How Does A Cut In Repo Rates Impact The Stock Markets

Repo Rate is the rate at which the Reserve Bank lends money to the banking institutions. It is a benchmark based on which the banks determine their deposit and lending rates. 

The RBI controls the amount of liquidity in the banking system by influencing the Repo Rate. A cut in Repo rate generally translates into an easier availability of credit for the banking system.

Most banks would cut their lending rates post a cut in Repo rate. Moreover, any cut in lending rates is generally followed by a cut in deposit rates (the rate at which banks accept deposits from the borrowers).

The impact of cheaper lending and deposit rates on the Stock Markets. 

A cut in Repo Rate is seen as positive news for the stock markets. The following pointers might help you see why –

Companies cheer any cut in lending rates as this reduces their existing interest expenses thereby having a positive impact on their bottom-line. Moreover, with loans becoming cheaper, companies can resort to debt-financing to fuel their growth and expansion plans.

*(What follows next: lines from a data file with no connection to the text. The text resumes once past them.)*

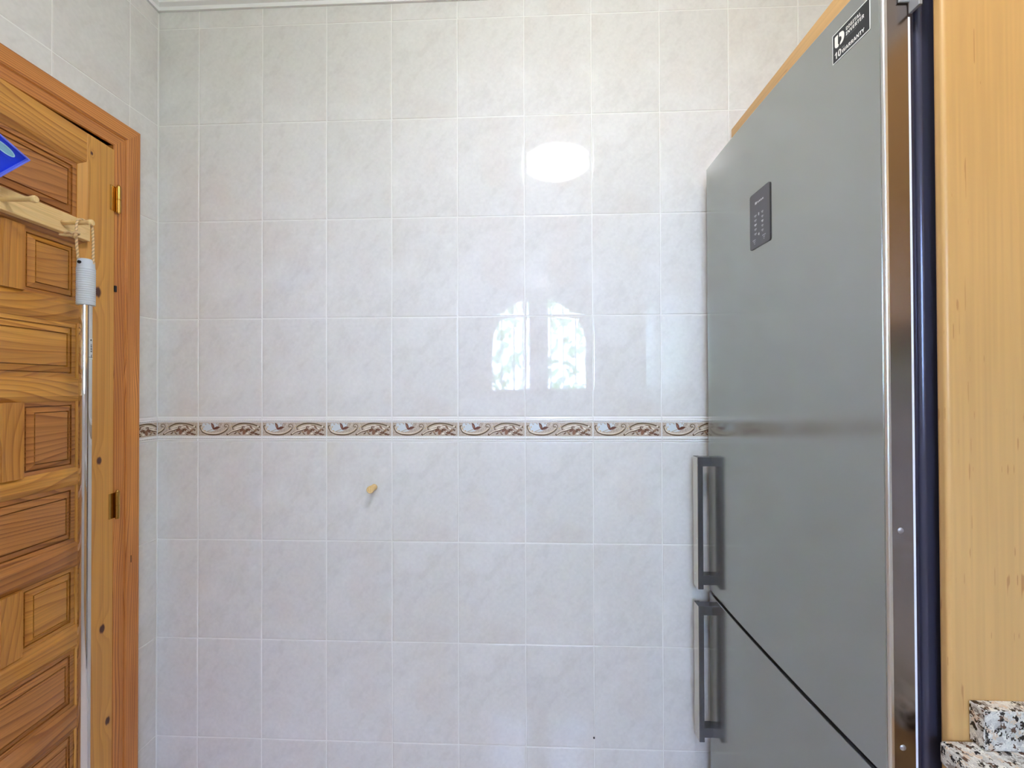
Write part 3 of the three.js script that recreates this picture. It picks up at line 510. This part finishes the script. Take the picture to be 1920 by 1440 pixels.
{ // wooden housing round the fridge
  const panel = (label, g) => { const t = thing('end_panel', label, 'panel'); part('board', g, M.maple, t); };
  panel('tall light maple end panel between the silver fridge and the granite worktop', metric(box(1.589, XR - 0.001, 0.0, 2.106, 0.638, 0.6545, 0.0055, 4), 'y', 0.03, 0.2));
  panel('maple panel hidden behind the far side of the silver fridge', metric(box(1.62, XR - 0.001, 0.0, 2.089, 0.010, 0.026, 0.001), 'y', 0.4, 0.7));
  const t = thing('top_fascia', 'light maple fascia board running above the top of the silver fridge', 'panel');
  part('fascia', metric(box(1.60, 1.618, 1.985, 2.106, 0.012, 0.6375, 0.004, 3), 'z', 0.2, 0.1), M.maple, t);
  part('top_board', metric(box(1.6185, XR - 0.001, 2.09, 2.106, 0.012, 0.6375), 'z', 0.2, 0.5), M.maple, t);
}
{ // granite worktop
  const t = thing('granite_worktop', 'speckled grey granite worktop with upstand against the maple panel', 'worktop');
  part('slab', faceUV(box(1.571, XR - 0.001, 0.842, 0.8745, 0.6555, ZF - 0.002, 0.006, 3), 0.07, 0.03), M.granite, t);
  part('upstand', faceUV(box(1.6125, XR - 0.001, 0.8747, 0.9285, 0.6547, 0.6755, 0.002), 0.11, 0.16), M.granite, t);
}
{ // base units under the worktop and wall units above it, only seen in reflections
  const carcass = (o, x, y0, y1, z0, z1) => part('carcass', metric(box(x + 0.02, XR - 0.001, y0, y1, z0, z1)), M.maple, o);
  const Z = [0.6565, 1.18, 1.69, ZF - 0.002], where = ['next to the fridge panel', 'in the middle of the run', 'under the window wall'];
  for (let k = 0; k < 3; k++) {
    const b = thing('base_cabinet', `maple base cabinet under the granite worktop, ${where[k]}`, 'cabinet'); carcass(b, 1.60, 0.0, 0.841, Z[k] + 0.001, Z[k + 1] - 0.001);
    const d = part('door', metric(box(1.598, 1.6185, 0.1, 0.835, Z[k] + 0.003, Z[k + 1] - 0.003, 0.004), 'y', k, 0.3), M.maple, b); part('handle', merge([cyl(0.005, 0.005, 0.12, 12).translate(1.58, 0.72, Z[k] + 0.05), box(1.58, 1.598, 0.665, 0.673, Z[k] + 0.046, Z[k] + 0.054), box(1.58, 1.598, 0.767, 0.775, Z[k] + 0.046, Z[k] + 0.054)]), M.chrome, d);
    const u = thing('wall_cabinet', `maple wall cabinet above the worktop, ${['next to the fridge panel', 'in the middle of the run', 'beside the window wall'][k]}`, 'cabinet'); carcass(u, 1.82, 1.49, 2.106, Z[k] + 0.001, Z[k + 1] - 0.001);
    const e = part('door', metric(box(1.818, 1.8385, 1.49, 2.104, Z[k] + 0.003, Z[k + 1] - 0.003, 0.004), 'y', k * 2, 0.1), M.maple, u); part('handle', merge([cyl(0.005, 0.005, 0.12, 12).translate(1.80, 1.58, Z[k] + 0.05), box(1.80, 1.818, 1.525, 1.533, Z[k] + 0.046, Z[k] + 0.054), box(1.80, 1.818, 1.627, 1.635, Z[k] + 0.046, Z[k] + 0.054)]), M.chrome, e);
  }
}
{ // ceiling lamp
  const t = thing('ceiling_lamp', 'round white glowing ceiling lamp mirrored in the glossy tiles', 'lamp'); t.position.set(LAMP.x, 0, LAMP.z);
  const r = LAMP.radius, y = 2.512;
  part('lamp_base', lathe([[0, YC], [r - 0.01, YC], [r - 0.008, YC - 0.046], [0, YC - 0.047]].reverse(), 48), M.white, t);
  const g = part('lamp_diffuser', lathe([[0, y], [r * 0.6, y + 0.002], [r * 0.9, y + 0.008], [r * 0.98, y + 0.018], [r, y + 0.026], [r - 0.003, y + 0.04], [0, y + 0.041]], 48), std({ color: 0xffffff, roughness: 0.5, emissive: LAMP.color, emissiveIntensity: LAMP.glow }), t);
  const l = new THREE.PointLight(LAMP.color, LAMP.intensity, 0, 2); l.position.set(LAMP.x, y + 0.03, LAMP.z); l.castShadow = true; l.shadow.radius = 2.5; l.shadow.bias = -0.0005; scene.add(l);
}
{ // outdoors, seen through the window and in reflections
  struct(part('ground', box(-8, 10, -0.3, -0.15, ZF + 0.25, 14), std({ color: srgb(120, 130, 90), roughness: 1 })), 'garden ground outside the window');
  const leaf = new THREE.PlaneGeometry(0.11, 0.06, 1, 1), n = 5200, h = new THREE.InstancedMesh(leaf, std({ color: srgb(150, 185, 110), roughness: 0.7 }), n), m4 = new THREE.Matrix4(), e = new THREE.Euler(), q = new THREE.Quaternion();
  for (let k = 0; k < n; k++) { const x = rr(-3, 5), z = 5.2 + rr(0, 0.9), y = rr(-0.15, 3.6 + 0.5 * Math.sin(x * 1.7) - 0.25 * Math.abs(x - 2)); e.set(rr(0, 6), rr(0, 6), rr(0, 6)); q.setFromEuler(e); const s = rr(0.8, 1.7); m4.compose(new THREE.Vector3(x, y, z), q, new THREE.Vector3(s, s, s)); h.setMatrixAt(k, m4); }
  h.name = 'hedge'; h.userData = { kind: 'stuff', label: 'loose green hedge in the garden outside the window', category: 'hedge' }; scene.add(h); h.castShadow = true;
}
scene.traverse((o) => { if (o.isMesh) { o.castShadow = true; o.receiveShadow = true; } });
renderer.render(scene, camera);
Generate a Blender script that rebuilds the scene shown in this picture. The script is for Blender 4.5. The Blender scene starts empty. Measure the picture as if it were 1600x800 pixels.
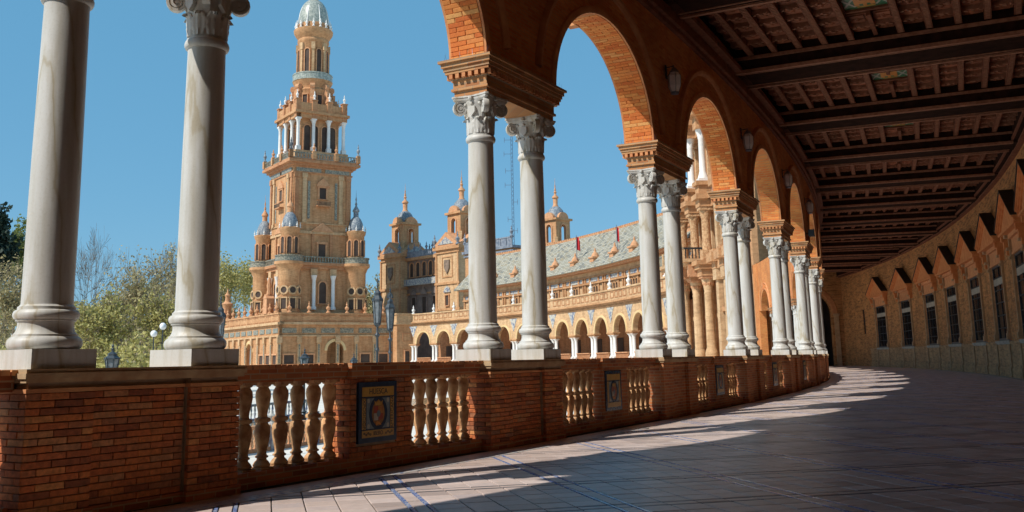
import bpy, math, random
from mathutils import Vector, Matrix
import numpy as np

# ---------------------------------------------------------------- camera, sky, sun, exposure
SC = bpy.context.scene
COL = SC.collection
PI = math.pi
rad = math.radians
R0, TH = 184.3188, 0.514659            # radius of the curved gallery, bearing of its tangent at s = 0
CX, CY = -160.5021, 104.4341           # centre of the plaza's circle
BAY, PAIR = 6.3407, 1.4665             # arcade bay, distance between the two columns of a pair
EYE = 1.13

cam_data = bpy.data.cameras.new('camera')
cam = bpy.data.objects.new('camera', cam_data)
COL.objects.link(cam)
cam_data.sensor_width = 36.0
cam_data.lens = 36.0 * 1511.556 / 1600.0
cam_data.shift_y = -113.32 / 1600.0
cam_data.clip_start, cam_data.clip_end = 0.1, 6000.0
cam.matrix_world = (Matrix.Translation((0, 0, EYE)) @ Matrix.Rotation(PI / 2 + 0.1804265, 4, 'X')
                    @ Matrix.Rotation(-0.0191867, 4, 'Z'))
SC.camera = cam

SUN_EL = rad(46.0)
LX, LY = 0.824, 0.566                  # horizontal direction the sunlight travels
world = bpy.data.worlds.new('World')
SC.world = world
world.use_nodes = True
wn = world.node_tree
bg = wn.nodes['Background']
sky = wn.nodes.new('ShaderNodeTexSky')
sky.sky_type = 'NISHITA'
sky.sun_disc = False
sky.sun_elevation = SUN_EL
sky.sun_rotation = math.atan2(-LX, -LY) % (2 * PI)
sky.altitude = 0.0
sky.air_density = 1.0
sky.dust_density = 0.0
sky.ozone_density = 3.0
even = wn.nodes.new('ShaderNodeMix')          # a clear spring sky, evenly blue down to the roofs
even.data_type = 'RGBA'
even.inputs['Factor'].default_value = 0.75
even.inputs['B'].default_value = (0.74, 2.50, 4.05, 1.0)
wn.links.new(sky.outputs['Color'], even.inputs['A'])
wn.links.new(even.outputs['Result'], bg.inputs['Color'])
bg.inputs['Strength'].default_value = 0.1

sun_data = bpy.data.lights.new('sun', 'SUN')
sun_data.energy = 3.15
sun_data.angle = rad(0.5)
sun_data.color = (1.0, 0.95, 0.87)
sun = bpy.data.objects.new('sun', sun_data)
COL.objects.link(sun)
ce = math.cos(SUN_EL)
sun.rotation_euler = Vector((LX * ce, LY * ce, -math.sin(SUN_EL))).to_track_quat('-Z', 'Y').to_euler()
sun.location = (-60, -40, 80)

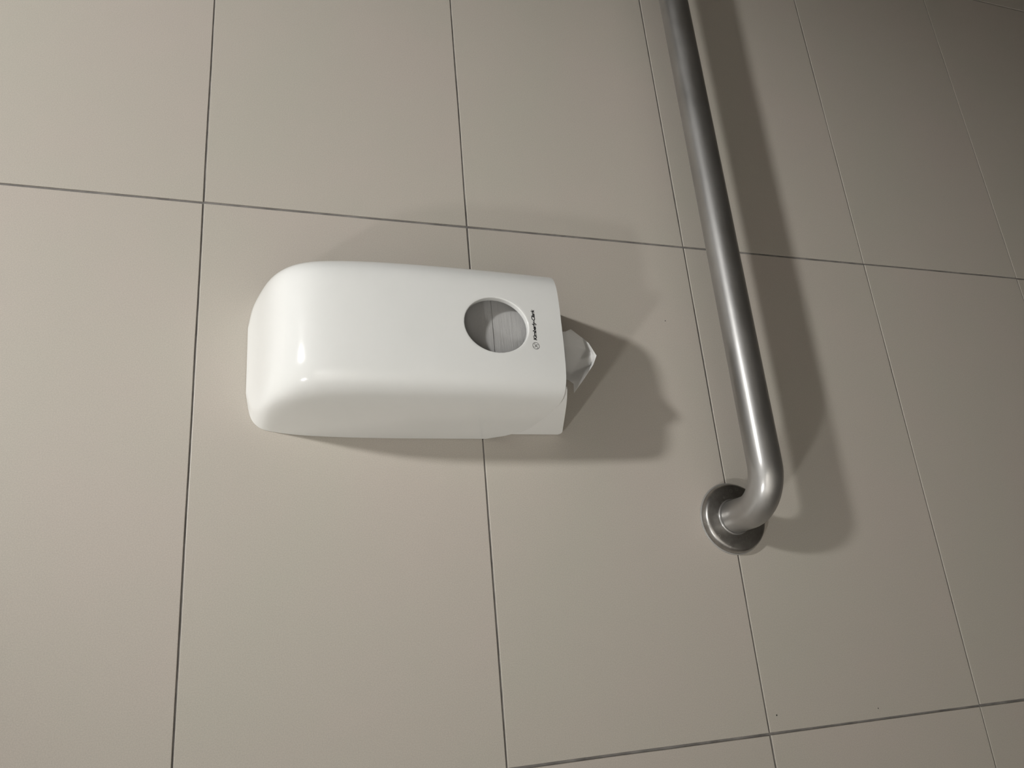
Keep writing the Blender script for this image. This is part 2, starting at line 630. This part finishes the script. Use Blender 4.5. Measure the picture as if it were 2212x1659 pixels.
# the next sheet, drawn out of the slot and folded to a point: (x, distance from the wall, z)
SH = {'a': (-0.1724, 0.0850, -0.3762), 'b': (-0.1693, 0.0850, -0.3825), 'c': (-0.1802, 0.0875, -0.3938),
      'd': (-0.1879, 0.0920, -0.3980), 'e': (-0.2046, 0.0980, -0.4027), 'f': (-0.2137, 0.0940, -0.3992),
      'g': (-0.2261, 0.0870, -0.3910), 'h': (-0.2411, 0.0800, -0.3798), 'i': (-0.2303, 0.0790, -0.3810),
      'j': (-0.2254, 0.0770, -0.3770), 'k': (-0.1838, 0.0740, -0.3814), 'l': (-0.1887, 0.0800, -0.4002),
      'm': (-0.1972, 0.0890, -0.4019), 'n': (-0.2024, 0.0910, -0.4009), 'N': (-0.2045, 0.0950, -0.4010),
      'o': (-0.2154, 0.0720, -0.3823), 'p': (-0.2099, 0.0830, -0.4007), 'q': (-0.2004, 0.0760, -0.3934),
      'r': (-0.2070, 0.0880, -0.4016), 's': (-0.1707, 0.0780, -0.3685), 't': (-0.1850, 0.0730, -0.3695),
      'u': (-0.2069, 0.0710, -0.3695), 'v': (-0.2214, 0.0740, -0.3685),
      'w': (-0.1720, 0.0760, -0.3560), 'x': (-0.1850, 0.0720, -0.3560), 'y': (-0.2069, 0.0700, -0.3560),
      'z': (-0.2200, 0.0730, -0.3560)}
keys = list(SH)
faces = ['abck', 'clk', 'cdml', 'deNm', 'mNn', 'klq', 'lmnq', 'qnrp', 'kqot', 'qpo', 'Nefr', 'nNr', 'fpr', 'opfg', 'ogij', 'ghi',
         'oju', 'uot', 'ujv', 'sakt', 'wstx', 'xtuy', 'yuvz']
BX, BZ = -0.20, -0.3560
sheet = mesh_obj('tissue_sheet', [(x - BX, -d, z - BZ) for x, d, z in SH.values()],
                 [tuple(keys.index(c) for c in q) for q in faces], M_sheet, None, loc=(BX, 0, BZ))
fix_normals(sheet)
md = sheet.modifiers.new('finer', 'SUBSURF')
md.subdivision_type = 'SIMPLE'
md.levels = md.render_levels = 3
bake_modifiers(sheet)
bm = bmesh.new()
bm.from_mesh(sheet.data)
inner = [q for q in bm.verts if not q.is_boundary]
for _ in range(2):
    bmesh.ops.smooth_vert(bm, verts=inner, factor=0.5, use_axis_x=True, use_axis_y=True, use_axis_z=True)
bm.to_mesh(sheet.data)
bm.free()
md = sheet.modifiers.new('thickness', 'SOLIDIFY')
md.thickness = 0.00025
bake_modifiers(sheet)
for p in sheet.data.polygons:
    p.use_smooth = True
sheet.data.set_sharp_from_angle(angle=math.radians(30))
tag(sheet, 'thin white tissue corner hanging from the bottom slot of the dispenser', 'tissue')

# ------------------------------------------------------------------ grab bar
BAR_L, BAR_D, BAR_R, BEND = 1.0, 0.0865, 0.0190, 0.046
bar = empty('grab_bar', (-0.3655, 0.0, -0.5955))
bar.rotation_euler = (0, -0.0005, 0)
tag(bar, 'brushed stainless steel grab bar with bent end and round wall flange', 'grab bar')
pts = []                                            # centre line in (x, distance from wall) with direction
for t in (0.004, 0.012, 0.022, 0.032, 0.040):
    pts.append((0.0, t, 0.0, 1.0))
for i in range(1, 15):
    a = i / 14 * math.pi / 2
    pts.append((BEND - BEND * math.cos(a), BAR_D - BEND + BEND * math.sin(a), math.sin(a), math.cos(a)))
straight = [BEND + (BAR_L - 2 * BEND) * i / 24 for i in range(1, 24)]
for x in straight:
    pts.append((x, BAR_D, 1.0, 0.0))
for i in range(15):
    a = math.pi / 2 * (1 - i / 14)
    pts.append((BAR_L - BEND + BEND * math.cos(a), BAR_D - BEND + BEND * math.sin(a), math.sin(a), -math.cos(a)))
for t in (0.040, 0.032, 0.022, 0.012, 0.004):
    pts.append((BAR_L, t, 0.0, -1.0))
NS = 40
V, F = [], []
for x, d, tx, td in pts:
    nx, nd = -td, tx                                # normal in the plane of the bend
    for k in range(NS):
        a = k / NS * math.tau
        V.append((x + BAR_R * math.cos(a) * nx, -(d + BAR_R * math.cos(a) * nd), BAR_R * math.sin(a)))
for i in range(len(pts) - 1):
    for k in range(NS):
        l = (k + 1) % NS
        F.append((i * NS + k, i * NS + l, (i + 1) * NS + l, (i + 1) * NS + k))
fix_normals(mesh_obj('tube', V, F, M_steel, bar, smooth=True))


def lathe(name, prof, m, parent, loc, n=64, angle=35):
    v, f = [], []
    for r, d in prof:
        for k in range(n):
            a = k / n * math.tau
            v.append((r * math.cos(a), -d, r * math.sin(a)))
    for i in range(len(prof) - 1):
        for k in range(n):
            l = (k + 1) % n
            f.append((i * n + k, i * n + l, (i + 1) * n + l, (i + 1) * n + k))
    return fix_normals(mesh_obj(name, v, f, m, parent, smooth=True, loc=loc, angle=angle))


def ring_profile(r, d, rad, n=10):
    return [(r + rad * math.cos(k / n * math.tau), d + rad * math.sin(k / n * math.tau)) for k in range(n + 1)]


for x in (0.0, BAR_L):
    lathe('flange', [(0.0409, 0.0), (0.0412, 0.0035), (0.0406, 0.0062), (0.0394, 0.0085), (0.0378, 0.0098), (0.0360, 0.0104),
                     (0.0320, 0.0110), (0.0270, 0.0116), (0.0235, 0.0121), (0.0214, 0.0124), (0.0194, 0.0124), (0.0194, 0.002)],
          M_flange, bar, (x, 0, -0.0045))
    lathe('collar', ring_profile(0.0200, 0.0128, 0.0014), M_steel, bar, (x, 0, 0), 48, 60)
    lathe('sealant_bead', ring_profile(0.0414, 0.0006, 0.0012, 8), M_seal, bar, (x, 0, -0.0045), 64, 60)


# tiny dark flecks of dirt sticking to the tiles
def fleck(x, z, r):
    v = [(0, -0.0003, 0)] + [(r * (0.8 + 0.4 * random.random()) * math.cos(k * math.tau / 8), 0.0001,
                             r * (0.8 + 0.4 * random.random()) * math.sin(k * math.tau / 8)) for k in range(8)]
    o = mesh_obj('dirt_fleck', v, [(0, k + 1, (k + 1) % 8 + 1) for k in range(8)], M_ink, wall, loc=(x, -0.0001, z))
    return o


for x, z, r in ((-0.5824, -0.6127, 0.0009), (-0.5885, -0.7499, 0.0007), (-0.1109, -0.5538, 0.0007)):
    fleck(x, z, r)
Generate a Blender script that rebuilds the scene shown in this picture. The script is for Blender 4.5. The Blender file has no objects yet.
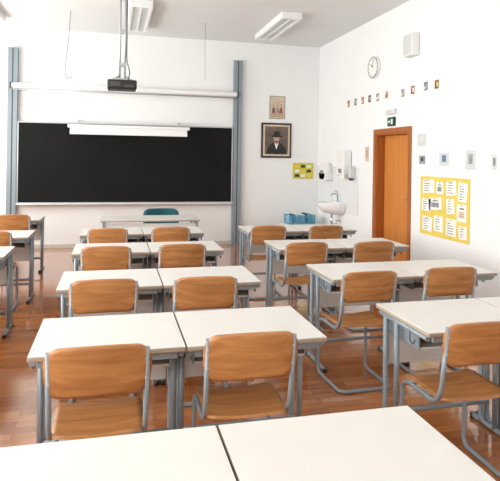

A cut in Repo Rate would also mean cheaper Home and Car loans. This is a positive for the real estate and automobile industry – as more people will now avail such loans to fulfill their dreams of owning a house or a car.

A cut in Repo rate is also followed by a cut in deposit rates. Low rates of deposits prompt domestic investors to turn towards the stock markets (through investments in Mutual Funds and ULIPs) in search of higher returns. Greater domestic participation into the stock markets can drive the markets upwards.

In short, one can expect the markets to move up post a cut in repo rate by the RBI.